The first age of synth-pop was a shot in the arm that British music didn’t realise that it needed as the 60s utopian dream gave way to the pressurised vacuum and realistic demands that the 1970s pushed upon a beige and dispirited land. Punk and Disco had filled the void left by the power pop years and the muscle of the first wave of Progressive Rock, the new wave of Heavy Metal was still come and blow the minds of many, but the advent of bands such as The Human league, Depeche Mode, Heaven 17, ABC and Blancmange were ready to add a sense of new direction to the charts and the lives of those who were too young for Punk, too cool for Disco.
The big three from Sheffield always seemed to dominate the headlines, the beauty of Basildon was always going to make itself known, but to the absolute craft always displayed by the duo that made up Blancmange, that was arguably the seminal display of what the genre could achieve, one that was proved eternally by their reading of Abba’s The Day Before You Came, which to this day surely ranks as one of the all-time cover version ever produced.

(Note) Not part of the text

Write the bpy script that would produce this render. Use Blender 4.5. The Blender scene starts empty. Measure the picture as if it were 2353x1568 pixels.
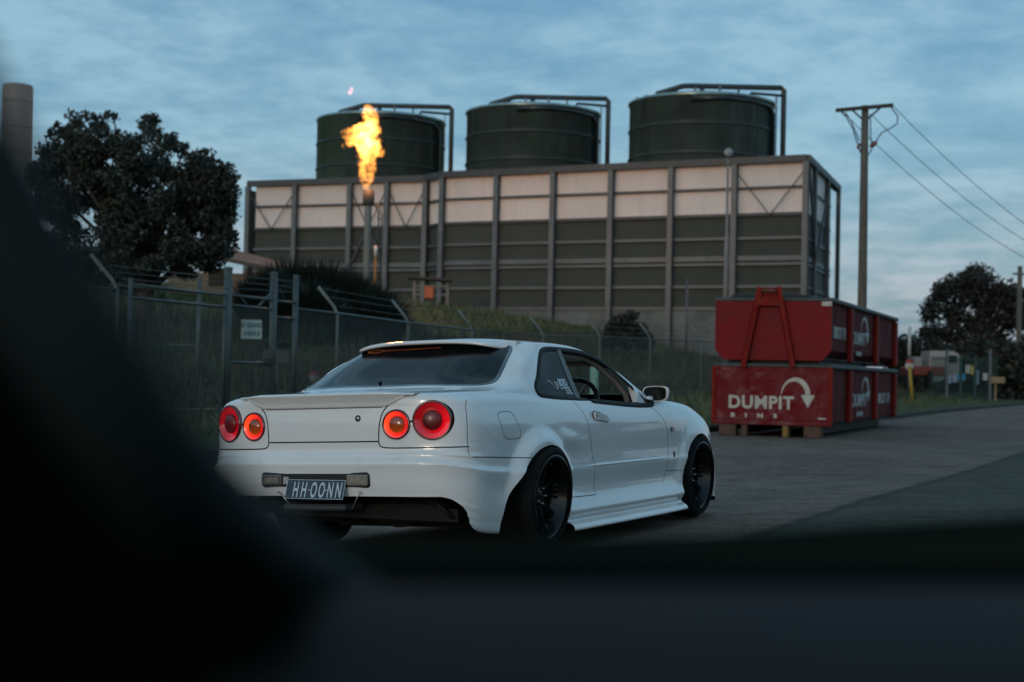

On 19th October 2018, Blancmange released a new album of ten songs composed by Neil Arthur, and arranged, co-produced and mixed with Benge (Wrangler/Creep Show) at the latter’s Memetune Studios in Cornwall. This followed their collaborative project Fader (the debut First Light album came out in June 2017) and they also worked together on last year’s Blancmange record Unfurnished Rooms, described by Mojo as “detached, wistful, touched by computer-age unease.”
Blancmange will now be returning to Liverpool, the scene of many a conquest of synth-pop hearts and will be taking in The Arts Club on May 4th as part of a U.K. Tour.